Interessant ist, dass sich auch viele junge Leute für die Bilder interessierten, auch wenn sie die politischen Botschaften, die die Künstler zu DDR-Zeiten gern in ihren Bildern andeuteten, sicher nicht ausmachen werden. Wie beim 1984/85 entstandenen „Karneval“-Diptychon von Ulrich Hachulla, das schlaffe traurige Figuren nach einem exzessiven krampfhaften Tanz zeigt. Das enge Abteil, in dem sich die Tanzenden ihrer Erschöpfung hingeben, ist abgetrennt von der Weite des Meeres und des Horizontes und für DDR-geschulte Blicke natürlich sofort ein Fingerzeig auf die Enge in dem eingemauerten Land. Doch auch ohne solche Interpretation sind die Bilder von künstlerischem Bestand und nicht in einen Einheitstopf sozialistischer Realismus zu werfen.

Auch mit dem „Jahrhundertschritt“ von Wolfgang Mattheuer wird es politisch. Dieses Zwitterwesen mit der geballten Faust des Arbeiters und dem zum Hitlergruß vorgestreckten Arm kommt, wenn die Ausstellung schließt und wird so lange auf dem Neuen Markt ausharren, bis die Kunsthalle gebaut ist. Am Sonntag um 11 Uhr wird die fünf Meter hohe Plastik aus Bronze enthüllt. Schon am heutigen Donnerstag reist sie demontiert auf einem Tieflader an und wird vor Ort zusammengeschweißt und poliert. Warum ausgerechnet zu diesem Zeitpunkt ein bayrisches Bierzelt und eine Hopseburg den Platz einnehmen müssen, ist wieder mal so ein kleines Potsdamer Rätsel.

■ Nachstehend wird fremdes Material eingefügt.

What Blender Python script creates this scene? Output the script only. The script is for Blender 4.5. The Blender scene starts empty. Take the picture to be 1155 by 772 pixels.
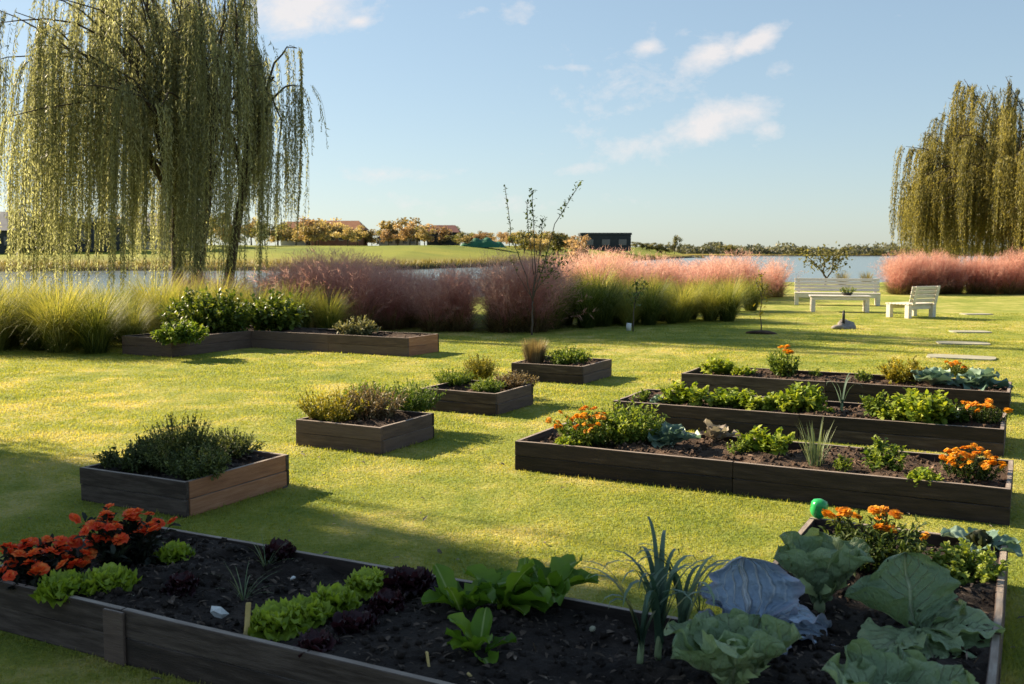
import bpy, bmesh, math, random
import numpy as np
from mathutils import Vector, Matrix, Euler

R = math.radians
rng = np.random.default_rng(7)
random.seed(7)
sc = bpy.context.scene
COL = sc.collection

# ------------------------------------------------------------------ camera geometry
FPX, CX, CY, HCAM, HOR = 1123.0, 577.5, 386.0, 1.6, 284.0
PITCH = math.atan((CY - HOR) / FPX)


def ray(px, py):
    u = (px - CX) / FPX
    v = (CY - py) / FPX
    return np.array([u, math.cos(PITCH) + v * math.sin(PITCH), -math.sin(PITCH) + v * math.cos(PITCH)])


def pt(px, py, z=0.0):
    d = ray(px, py)
    t = (z - HCAM) / d[2]
    return np.array([d[0] * t, d[1] * t, z])


def atY(px, py, Y):
    d = ray(px, py)
    t = Y / d[1]
    return np.array([d[0] * t, Y, HCAM + d[2] * t])


GA = R(-27.5)                                   # the beds stand on one grid
U = np.array([math.cos(GA), math.sin(GA)])
N = np.array([-math.sin(GA), math.cos(GA)])
SUN_EL = R(27)
SH = np.array([0.846, -0.533])                  # direction shadows run on the ground


# ------------------------------------------------------------------ scene helpers
def tag(o, label=None, cat=None, group=None, kind=None):
    if label: o['label'] = label
    if cat: o['category'] = cat
    if group: o['group'] = group
    if kind: o['kind'] = kind
    return o


def link(name, me, parent=None, loc=(0, 0, 0), rot=(0, 0, 0), scale=(1, 1, 1)):
    o = bpy.data.objects.new(name, me)
    COL.objects.link(o)
    if parent is not None: o.parent = parent
    o.location = loc
    o.rotation_euler = rot
    o.scale = scale
    return o


def thing(name, label, cat, loc=(0, 0, 0), rz=0.0, group=None, s=1.0):
    o = bpy.data.objects.new(name, None)
    COL.objects.link(o)
    o.empty_display_size = 0.2
    o.location = loc
    o.rotation_euler = (0, 0, rz)
    o.scale = (s, s, s) if not isinstance(s, tuple) else s
    return tag(o, label, cat, group)


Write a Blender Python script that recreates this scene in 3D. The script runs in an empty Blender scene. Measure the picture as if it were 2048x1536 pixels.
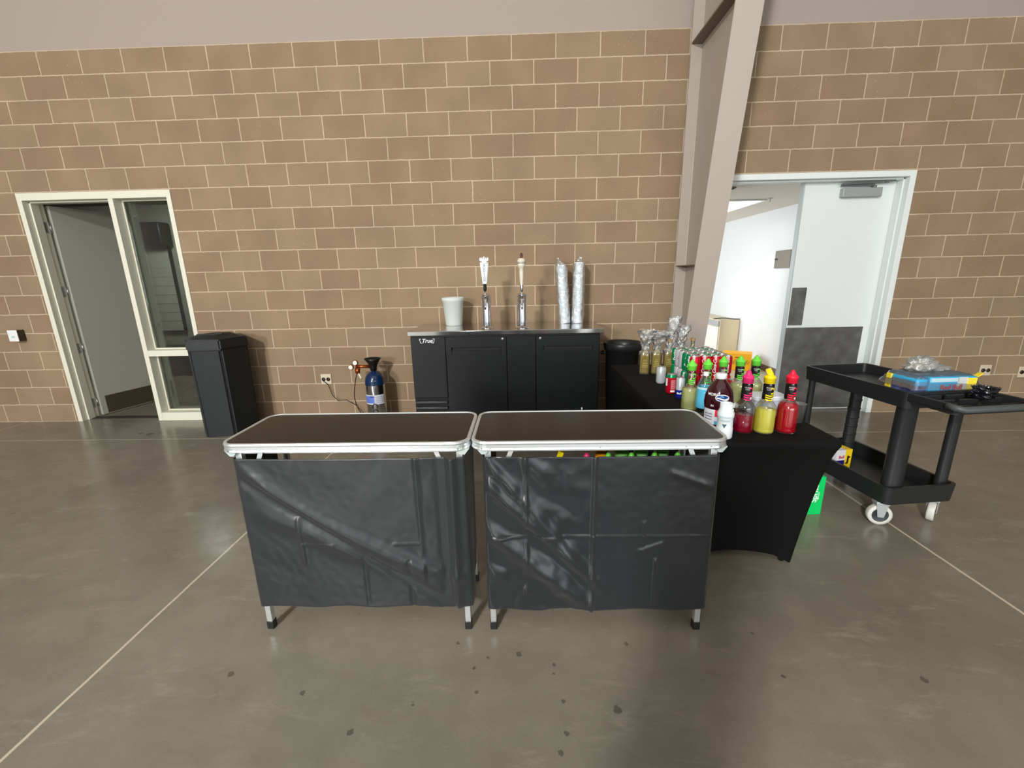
import bpy, bmesh, math, random
from math import sin, cos, pi, radians, exp, sqrt
from mathutils import Vector, Matrix, noise
random.seed(7)
S = bpy.context.scene
COL = S.collection

# ------------------------------------------------------------------ materials
def lin(c):
    return tuple(((v / 255) / 12.92 if v / 255 <= .04045 else ((v / 255 + .055) / 1.055) ** 2.4) for v in c)
MATS = {}
def mat(name, rgb, rough=.5, metal=0., spec=.5, trans=0., coat=0., emit=None, estr=0., ior=1.45, bump=None, alpha=1., sheen=0., var=None):
    """bump=(scale,strength,distance)  var=(scale,amount) mottles the colour"""
    if name in MATS: return MATS[name]
    m = bpy.data.materials.new(name); m.use_nodes = True
    nt = m.node_tree; b = nt.nodes['Principled BSDF']; L = nt.links
    b.inputs['Base Color'].default_value = (*lin(rgb), 1)
    b.inputs['Roughness'].default_value = rough; b.inputs['Metallic'].default_value = metal
    b.inputs['Specular IOR Level'].default_value = spec; b.inputs['IOR'].default_value = ior
    b.inputs['Transmission Weight'].default_value = trans; b.inputs['Coat Weight'].default_value = coat
    b.inputs['Alpha'].default_value = alpha
    if sheen: b.inputs['Sheen Weight'].default_value = sheen
    if emit: b.inputs['Emission Color'].default_value = (*lin(emit), 1); b.inputs['Emission Strength'].default_value = estr
    tc = nt.nodes.new('ShaderNodeTexCoord')
    if bump:
        n = nt.nodes.new('ShaderNodeTexNoise'); n.inputs['Scale'].default_value = bump[0]; n.inputs['Detail'].default_value = 4
        bp = nt.nodes.new('ShaderNodeBump'); bp.inputs['Strength'].default_value = bump[1]; bp.inputs['Distance'].default_value = bump[2]
        L.new(tc.outputs['Object'], n.inputs['Vector']); L.new(n.outputs['Fac'], bp.inputs['Height']); L.new(bp.outputs['Normal'], b.inputs['Normal'])
    if var:
        n = nt.nodes.new('ShaderNodeTexNoise'); n.inputs['Scale'].default_value = var[0]; n.inputs['Detail'].default_value = 5
        r = nt.nodes.new('ShaderNodeMapRange'); r.inputs[1].default_value = .3; r.inputs[2].default_value = .7
        r.inputs[3].default_value = 1 - var[1]; r.inputs[4].default_value = 1 + var[1]
        mx = nt.nodes.new('ShaderNodeVectorMath'); mx.operation = 'SCALE'; mx.inputs[0].default_value = lin(rgb)
        L.new(tc.outputs['Object'], n.inputs['Vector']); L.new(n.outputs['Fac'], r.inputs[0]); L.new(r.outputs[0], mx.inputs['Scale'])
        L.new(mx.outputs[0], b.inputs['Base Color'])
    MATS[name] = m; return m

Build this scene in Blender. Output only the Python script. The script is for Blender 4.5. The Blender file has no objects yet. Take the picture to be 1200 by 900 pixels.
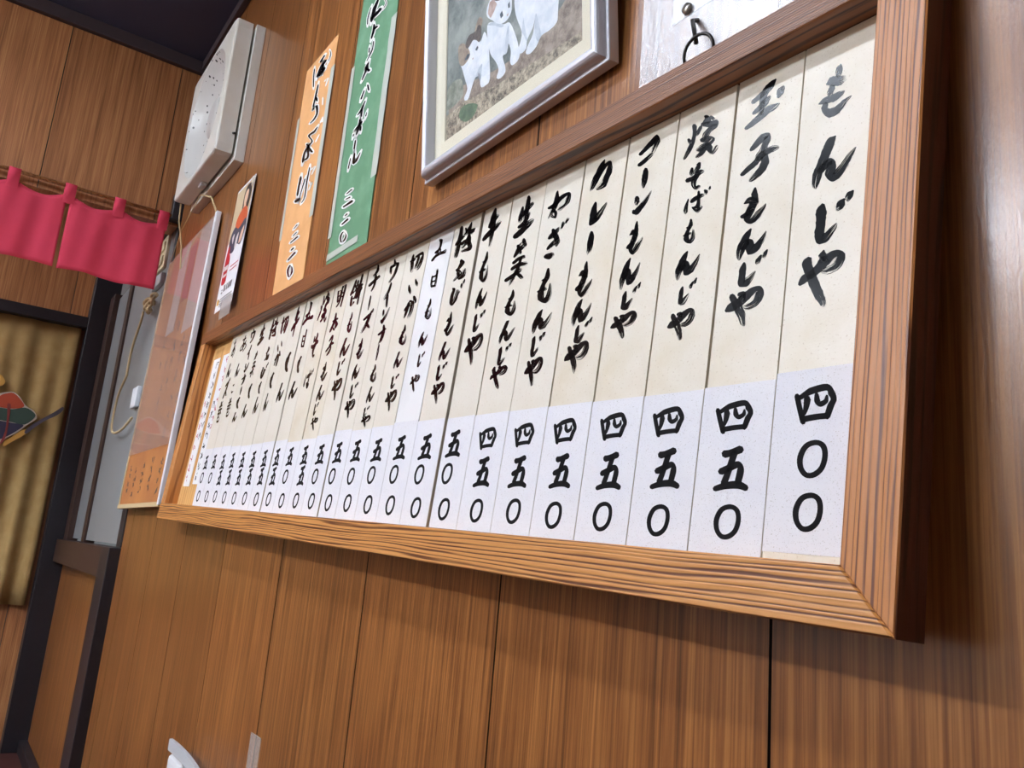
import bpy, bmesh, math, random
from mathutils import Matrix, Vector

# ------------------------------------------------------------------ camera
D = bpy.data
SC = bpy.context.scene
COL = SC.collection
cam_d = D.cameras.new('camera'); cam = D.objects.new('camera', cam_d); COL.objects.link(cam)
cam_d.sensor_width = 36.0; cam_d.lens = 36.0 * 964.355 / 1200.0
cam_d.clip_start = 0.02
RC = ((0.569985, 0.817375, 0.083758), (-0.132601, 0.192108, -0.972374), (-0.810885, 0.543132, 0.217883))
cm = Matrix.Identity(4)
for i in range(3):
    cm[i][0] = RC[0][i]; cm[i][1] = -RC[1][i]; cm[i][2] = -RC[2][i]
cm.translation = (0.2933, -0.4795, 0.9)
cam.matrix_world = cm
SC.camera = cam

# ------------------------------------------------------------------ world, exposure
w = D.worlds.new('world'); SC.world = w; w.use_nodes = True
w.node_tree.nodes['Background'].inputs[0].default_value = (0.9, 0.95, 1.0, 1)
w.node_tree.nodes['Background'].inputs[1].default_value = 0.10
SC.view_settings.view_transform = 'Standard'
SC.view_settings.look = 'None'
SC.view_settings.gamma = 1.0
SC.view_settings.use_curve_mapping = False
SC.view_settings.exposure = 0.66
SC.render.film_transparent = False
LAMP_A = dict(x=-0.70, y=-1.18, power=37.0)      # tube close to the menu wall
LAMP_B = dict(x=-0.68, y=-2.72, power=36.0)      # tube out over the room
FILL_C = dict(x=-1.85, y=-2.95, power=148.0)     # added unseen fill tube, brightens the left end of the menu wall
LAMP_D = dict(x=-3.18, y=-1.70, power=52.0)      # tube in the entrance beyond the lintel
CEIL = 2.52

# ------------------------------------------------------------------ helpers
def tag(o, label=None, cat=None, group=None, kind=None):
    if label: o['label'] = label
    if cat: o['category'] = cat
    if group: o['group'] = group
    if kind: o['kind'] = kind
    return o

def obj(name, vf, mats, parent=None, midx=None, smooth=False, loc=None):
    me = D.meshes.new(name)
    me.from_pydata([tuple(v) for v in vf[0]], [], [tuple(f) for f in vf[1]])
    if not isinstance(mats, (list, tuple)): mats = [mats]
    for m in mats: me.materials.append(m)
    if midx:
        for p, i in zip(me.polygons, midx): p.material_index = i
    if smooth:
        for p in me.polygons: p.use_smooth = True
    me.validate()
    o = D.objects.new(name, me); COL.objects.link(o)
    if parent is not None: o.parent = parent
    if loc is not None: o.location = loc
    return o

def empty(name, mat=None, loc=None):
    o = D.objects.new(name, None); COL.objects.link(o); o.empty_display_size = 0.05
    if mat is not None: o.matrix_world = mat
    if loc is not None: o.location = loc
    return o

class MB:
    def __init__(s): s.v = []; s.f = []; s.m = []; s.a = []
    def add(s, v, f, m=0):
        n = len(s.v); s.v += [tuple(p) for p in v]; s.f += [tuple(i + n for i in q) for q in f]; s.m += [m] * len(f)
        return s
    def box(s, x0, x1, y0, y1, z0, z1, b=0.0, m=0):
        if b <= 0:
            v = [(x, y, z) for x in (x0, x1) for y in (y0, y1) for z in (z0, z1)]
            f = [(0, 1, 3, 2), (4, 6, 7, 5), (0, 4, 5, 1), (2, 3, 7, 6), (0, 2, 6, 4), (1, 5, 7, 3)]
            return s.add(v, f, m)
        bm = bmesh.new(); bmesh.ops.create_cube(bm, size=1)
        for q in bm.verts:
            q.co = ((x0 + x1) / 2 + q.co.x * (x1 - x0), (y0 + y1) / 2 + q.co.y * (y1 - y0), (z0 + z1) / 2 + q.co.z * (z1 - z0))
        bmesh.ops.bevel(bm, geom=bm.edges[:], offset=b, segments=3, affect='EDGES', profile=0.6)
        bmesh.ops.recalc_face_normals(bm, faces=bm.faces[:])
        bm.verts.index_update()
        s.add([q.co[:] for q in bm.verts], [[q.index for q in fc.verts] for fc in bm.faces], m)
        bm.free(); return s
    def tube(s, pts, r, n=8, m=0, caps=True):
        pts = [Vector(p) for p in pts]; rs = r if isinstance(r, (list, tuple)) else [r] * len(pts)
        base = len(s.v); up = None; k = len(pts)
        for i, p in enumerate(pts):
            t = (pts[min(i + 1, k - 1)] - pts[max(i - 1, 0)]).normalized()
            if up is None:
                up = Vector((0, 0, 1)) if abs(t.z) < 0.9 else Vector((1, 0, 0))
            a = t.cross(up).normalized(); b = a.cross(t).normalized(); up = b
            for j in range(n):
                q = 2 * math.pi * j / n
                s.v.append(tuple(p + (a * math.cos(q) + b * math.sin(q)) * rs[i]))
        for i in range(k - 1):
            for j in range(n):
                s.f.append((base + i * n + j, base + i * n + (j + 1) % n, base + (i + 1) * n + (j + 1) % n, base + (i + 1) * n + j)); s.m.append(m)
        if caps:
            s.f.append(tuple(base + j for j in range(n))[::-1]); s.m.append(m)
            s.f.append(tuple(base + (k - 1) * n + j for j in range(n))); s.m.append(m)
        return s
    def build(s, name, mats, parent=None, smooth=False):
        o = obj(name, (s.v, s.f), mats, parent, s.m, smooth)
        if s.a and len(s.a) == len(o.data.vertices):
            at = o.data.attributes.new('brush', 'FLOAT_VECTOR', 'POINT')
            for d, c in zip(at.data, s.a): d.vector = c
        return o

def spline(P, sub=4):
    """Catmull-Rom through tuples."""
    n = len(P); closed = P[0] == P[-1] and n > 3
    out = []
    for i in range(n - 1):
        p0 = P[i - 1] if i > 0 else (P[-2] if closed else P[0])
        p1, p2 = P[i], P[i + 1]
        p3 = P[i + 2] if i < n - 2 else (P[1] if closed else P[-1])
        for k in range(sub):
            t = k / sub
            out.append(tuple(0.5 * (2 * b + (c - a) * t + (2 * a - 5 * b + 4 * c - d) * t * t + (3 * b - a - 3 * c + d) * t ** 3) for a, b, c, d in zip(p0, p1, p2, p3)))
    out.append(tuple(P[-1]))
    return out, closed

# ------------------------------------------------------------------ materials
def new_mat(name):
    m = D.materials.new(name); m.use_nodes = True
    nt = m.node_tree; b = nt.nodes['Principled BSDF']
    return m, nt, b

def N(nt, kind, **kw):
    n = nt.nodes.new(kind)
    for k, v in kw.items():
        if k.startswith('i_'):
            n.inputs[int(k[2:]) if k[2:].isdigit() else k[2:]].default_value = v
        else: setattr(n, k, v)
    return n

def lin(c):
    return tuple(((x / 255) / 12.92 if x / 255 <= 0.04045 else ((x / 255 + 0.055) / 1.055) ** 2.4) for x in c) + (1,)

def plain(name, rgb, rough=0.6, metal=0.0, spec=0.5, bump=None, coat=0.0, var=None):
    m, nt, b = new_mat(name)
    b.inputs['Base Color'].default_value = lin(rgb); b.inputs['Roughness'].default_value = rough
    b.inputs['Metallic'].default_value = metal; b.inputs['Specular IOR Level'].default_value = spec
    b.inputs['Coat Weight'].default_value = coat
    tc = N(nt, 'ShaderNodeTexCoord')
    if bump:
        n = N(nt, 'ShaderNodeTexNoise', i_Scale=bump[0], i_Detail=3.0); nt.links.new(tc.outputs['Object'], n.inputs['Vector'])
        bp = N(nt, 'ShaderNodeBump', i_Strength=bump[1], i_Distance=bump[2]); nt.links.new(n.outputs['Fac'], bp.inputs['Height'])
        nt.links.new(bp.outputs['Normal'], b.inputs['Normal'])
    if var:
        n = N(nt, 'ShaderNodeTexNoise', i_Scale=var[0], i_Detail=4.0); nt.links.new(tc.outputs['Object'], n.inputs['Vector'])
        r = N(nt, 'ShaderNodeValToRGB'); r.color_ramp.elements[0].position = 0.35; r.color_ramp.elements[1].position = 0.65
        r.color_ramp.elements[0].color = lin(rgb); r.color_ramp.elements[1].color = lin(var[1])
        nt.links.new(n.outputs['Fac'], r.inputs['Fac']); nt.links.new(r.outputs['Color'], b.inputs['Base Color'])
    return m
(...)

Doch immerhin wird es vom Restaurant „Hammer“, das die Bayerntage ausrichtet, etwas zurückgebaut, so dass es der Plastik nicht allzusehr im Wege steht. Dieses 1984 geschaffene Werk, das zu den bekanntesten Skulpturen der DDR-Kunstgeschichte zählt, findet ihren Platz, wo bis vor kurzem die wieder im Depot verschwundenen Stadtschloss-Fragmente gezeigt wurden, direkt über der Tiefgarage.

Noch ist nicht bekannt, wann diese eindrucksvolle Figur ihren Schritt vom Neuen Markt zum Jungfernsee gehen wird. Aber vielleicht lüftet der kunstsinnige Mäzen Hasso Plattner, der zur Enthüllung kommen wird, ja das Geheimnis.